In defiant speech, Kremlin critic Kara-Murza likens his trial to Stalin's USSR

FILE PHOTO: Russian opposition figures Yulia Galyamina and Vladimir Kara-Murza place flowers at the site of the assassination of Russian opposition politician Boris Nemtsov while marking the 6th anniversary of Nemtsov's death, in central Moscow, Russia February 27, 2021. REUTERS/Tatyana Makeyeva/File Photo

Facing up to a quarter of a century in jail on treason charges he denies, Kremlin critic Vladimir Kara-Murza told a Moscow court on Monday his trial recalled one of Josef Stalin's show trials in the 1930s and said he had done nothing wrong.

Kara-Murza, 41, a father of three and former journalist who holds Russian and British passports, has spent years as a politician opposing President Vladimir Putin and has lobbied foreign governments and institutions to impose sanctions on Russia and individual Russians for purported human rights violations.

Russian state prosecutors on Thursday requested a 25-year prison sentence for Kara-Murza, who they accuse of treason and of discrediting the Russian military after he criticised what Moscow calls its "special military operation" in Ukraine.

His trial, which will culminate in a verdict on April 17, is being held behind closed doors, but a copy of his final speech to the court on Monday was made available by his wife and lawyer.

In it, he struck a defiant tone, declined to ask the court to acquit him, and said he stood by and was proud of everything he had said.

The current environment, he said, was not so much like the 1970s - a period when the state faced off against Soviet dissidents - as the 1930s, when Stalin conducted a series of show trials and purges of his opponents.

"For me, as a historian, this is cause for reflection," said Kara-Murza.

"Criminals are supposed to repent of what they have done. I, on the other hand, am in prison for my political views. I also know that the day will come when the darkness over our country will dissipate."

Shortly after sending tens of thousands of troops into Ukraine in February last year, Russia introduced sweeping wartime censorship laws which have been used to silence dissenting voices across society.

"Discrediting" the army can currently be punished by up to five years in prison, while spreading deliberately false information about it can attract a 15-year jail sentence.

At a time of what they have cast as an existential struggle with the West, pro-government politicians say unity across society is vital and have described Russian citizens questioning Moscow's actions in Ukraine as part of a pro-Western fifth column trying to undermine the military campaign.

Earlier on Monday, dozens of Russian journalists and rights activists - many of whom have fled the country - called on the authorities to free Kara-Murza, saying the charges against him were baseless and politically-motivated.
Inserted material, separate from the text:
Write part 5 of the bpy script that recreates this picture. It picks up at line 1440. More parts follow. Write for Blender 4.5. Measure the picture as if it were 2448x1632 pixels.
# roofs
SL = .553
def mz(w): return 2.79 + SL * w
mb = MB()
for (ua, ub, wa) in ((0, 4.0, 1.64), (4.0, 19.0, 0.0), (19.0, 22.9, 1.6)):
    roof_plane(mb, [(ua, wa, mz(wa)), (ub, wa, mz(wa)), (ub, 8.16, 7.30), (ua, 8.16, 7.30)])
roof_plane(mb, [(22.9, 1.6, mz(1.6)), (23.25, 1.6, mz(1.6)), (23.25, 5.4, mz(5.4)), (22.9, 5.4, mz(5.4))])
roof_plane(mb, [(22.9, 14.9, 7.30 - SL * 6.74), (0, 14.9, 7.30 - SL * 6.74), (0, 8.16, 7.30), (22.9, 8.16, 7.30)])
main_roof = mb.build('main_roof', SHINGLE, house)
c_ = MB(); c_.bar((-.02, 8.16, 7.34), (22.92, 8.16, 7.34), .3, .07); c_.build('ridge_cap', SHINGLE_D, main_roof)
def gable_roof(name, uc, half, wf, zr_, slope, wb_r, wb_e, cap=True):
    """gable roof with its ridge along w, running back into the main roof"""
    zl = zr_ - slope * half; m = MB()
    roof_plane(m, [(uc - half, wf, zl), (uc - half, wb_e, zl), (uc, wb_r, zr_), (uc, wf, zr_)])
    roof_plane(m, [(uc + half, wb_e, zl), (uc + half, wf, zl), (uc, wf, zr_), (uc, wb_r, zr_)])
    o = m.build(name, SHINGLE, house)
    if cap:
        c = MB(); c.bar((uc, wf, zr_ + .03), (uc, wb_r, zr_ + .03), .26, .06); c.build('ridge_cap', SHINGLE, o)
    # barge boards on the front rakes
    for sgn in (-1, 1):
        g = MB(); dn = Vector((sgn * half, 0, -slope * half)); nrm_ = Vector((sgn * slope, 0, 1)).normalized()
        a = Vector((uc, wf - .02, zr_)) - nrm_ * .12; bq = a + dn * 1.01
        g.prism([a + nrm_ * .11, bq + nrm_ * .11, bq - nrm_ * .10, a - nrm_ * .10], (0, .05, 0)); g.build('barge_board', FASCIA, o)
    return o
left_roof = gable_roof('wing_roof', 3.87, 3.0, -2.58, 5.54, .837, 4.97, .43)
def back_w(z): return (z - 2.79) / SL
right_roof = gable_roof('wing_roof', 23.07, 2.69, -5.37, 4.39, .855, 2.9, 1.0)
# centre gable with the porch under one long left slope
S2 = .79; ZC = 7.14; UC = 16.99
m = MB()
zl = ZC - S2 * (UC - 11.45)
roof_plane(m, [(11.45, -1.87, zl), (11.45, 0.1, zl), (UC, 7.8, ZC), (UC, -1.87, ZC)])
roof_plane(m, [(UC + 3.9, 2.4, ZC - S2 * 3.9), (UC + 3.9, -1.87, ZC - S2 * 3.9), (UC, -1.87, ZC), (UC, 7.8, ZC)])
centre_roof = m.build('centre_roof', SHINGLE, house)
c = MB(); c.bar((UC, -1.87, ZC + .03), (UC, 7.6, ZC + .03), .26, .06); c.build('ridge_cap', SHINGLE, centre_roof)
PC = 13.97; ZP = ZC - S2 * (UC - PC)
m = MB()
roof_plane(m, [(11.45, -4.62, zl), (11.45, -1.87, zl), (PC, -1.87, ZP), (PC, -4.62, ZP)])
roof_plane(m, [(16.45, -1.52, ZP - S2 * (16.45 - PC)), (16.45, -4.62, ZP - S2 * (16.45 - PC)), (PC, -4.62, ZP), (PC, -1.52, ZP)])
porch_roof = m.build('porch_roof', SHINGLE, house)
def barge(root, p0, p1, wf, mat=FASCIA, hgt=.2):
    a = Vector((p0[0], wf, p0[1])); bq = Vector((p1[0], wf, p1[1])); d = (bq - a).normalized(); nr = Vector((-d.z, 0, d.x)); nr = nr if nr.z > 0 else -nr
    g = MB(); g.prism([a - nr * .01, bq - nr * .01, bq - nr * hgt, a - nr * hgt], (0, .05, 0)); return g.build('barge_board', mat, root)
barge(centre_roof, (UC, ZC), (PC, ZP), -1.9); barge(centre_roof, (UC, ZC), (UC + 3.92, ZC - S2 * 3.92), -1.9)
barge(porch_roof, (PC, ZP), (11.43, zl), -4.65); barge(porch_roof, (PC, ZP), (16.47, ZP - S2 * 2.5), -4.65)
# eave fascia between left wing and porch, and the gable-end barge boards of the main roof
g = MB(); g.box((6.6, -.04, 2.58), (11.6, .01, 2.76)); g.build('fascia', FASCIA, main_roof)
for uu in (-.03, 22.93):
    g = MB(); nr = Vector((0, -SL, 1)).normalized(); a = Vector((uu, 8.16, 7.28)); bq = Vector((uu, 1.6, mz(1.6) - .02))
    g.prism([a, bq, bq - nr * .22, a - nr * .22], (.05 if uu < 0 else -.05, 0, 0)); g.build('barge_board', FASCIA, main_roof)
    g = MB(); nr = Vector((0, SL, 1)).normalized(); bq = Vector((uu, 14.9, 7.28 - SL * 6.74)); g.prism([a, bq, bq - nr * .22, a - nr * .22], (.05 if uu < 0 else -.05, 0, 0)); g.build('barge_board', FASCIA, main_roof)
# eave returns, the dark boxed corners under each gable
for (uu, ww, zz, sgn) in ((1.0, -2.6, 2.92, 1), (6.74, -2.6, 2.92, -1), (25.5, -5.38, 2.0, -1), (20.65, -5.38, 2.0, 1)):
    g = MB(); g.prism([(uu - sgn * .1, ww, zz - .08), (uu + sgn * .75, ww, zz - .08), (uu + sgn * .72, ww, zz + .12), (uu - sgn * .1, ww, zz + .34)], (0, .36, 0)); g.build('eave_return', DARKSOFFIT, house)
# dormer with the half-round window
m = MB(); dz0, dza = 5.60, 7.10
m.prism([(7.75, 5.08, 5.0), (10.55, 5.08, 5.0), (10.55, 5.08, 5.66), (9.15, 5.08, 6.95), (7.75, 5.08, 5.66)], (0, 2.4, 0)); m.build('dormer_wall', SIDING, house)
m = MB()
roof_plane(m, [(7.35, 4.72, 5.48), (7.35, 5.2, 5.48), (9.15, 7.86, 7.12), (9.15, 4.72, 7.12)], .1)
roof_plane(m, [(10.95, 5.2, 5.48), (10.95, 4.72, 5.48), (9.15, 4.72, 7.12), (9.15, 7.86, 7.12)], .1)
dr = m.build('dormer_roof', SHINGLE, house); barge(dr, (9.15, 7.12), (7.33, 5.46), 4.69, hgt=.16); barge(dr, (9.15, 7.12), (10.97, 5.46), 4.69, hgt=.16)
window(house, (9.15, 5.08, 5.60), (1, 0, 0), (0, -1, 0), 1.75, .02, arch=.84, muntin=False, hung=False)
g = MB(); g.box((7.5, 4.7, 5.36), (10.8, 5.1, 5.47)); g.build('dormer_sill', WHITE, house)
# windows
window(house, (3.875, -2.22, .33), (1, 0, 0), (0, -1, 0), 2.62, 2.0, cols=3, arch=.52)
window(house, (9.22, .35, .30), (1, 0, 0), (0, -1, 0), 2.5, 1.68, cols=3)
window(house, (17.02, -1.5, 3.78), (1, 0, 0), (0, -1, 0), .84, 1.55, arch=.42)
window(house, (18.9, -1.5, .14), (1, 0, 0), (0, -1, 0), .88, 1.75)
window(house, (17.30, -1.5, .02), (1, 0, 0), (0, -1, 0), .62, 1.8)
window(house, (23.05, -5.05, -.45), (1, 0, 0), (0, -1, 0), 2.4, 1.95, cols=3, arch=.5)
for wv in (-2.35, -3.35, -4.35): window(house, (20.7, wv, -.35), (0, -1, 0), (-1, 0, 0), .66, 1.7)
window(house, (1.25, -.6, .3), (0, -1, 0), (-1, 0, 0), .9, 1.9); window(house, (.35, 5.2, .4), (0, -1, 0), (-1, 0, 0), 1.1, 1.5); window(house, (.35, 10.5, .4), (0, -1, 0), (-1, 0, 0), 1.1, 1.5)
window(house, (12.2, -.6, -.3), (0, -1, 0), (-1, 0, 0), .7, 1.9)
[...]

"Prosecute murderers and criminals rather than honest and responsible citizens who dare to think and speak the truth," the letter said. "Stop Russia's new slide toward Stalinism and a totalitarian system."

There was no immediate response to the letter from the authorities, who regard many of its signatories as traitors who crave the defeat of their own country on the battlefield.

Kara-Murza and his supporters say he has twice survived being poisoned in the past. Russian authorities deny any involvement in the alleged attacks.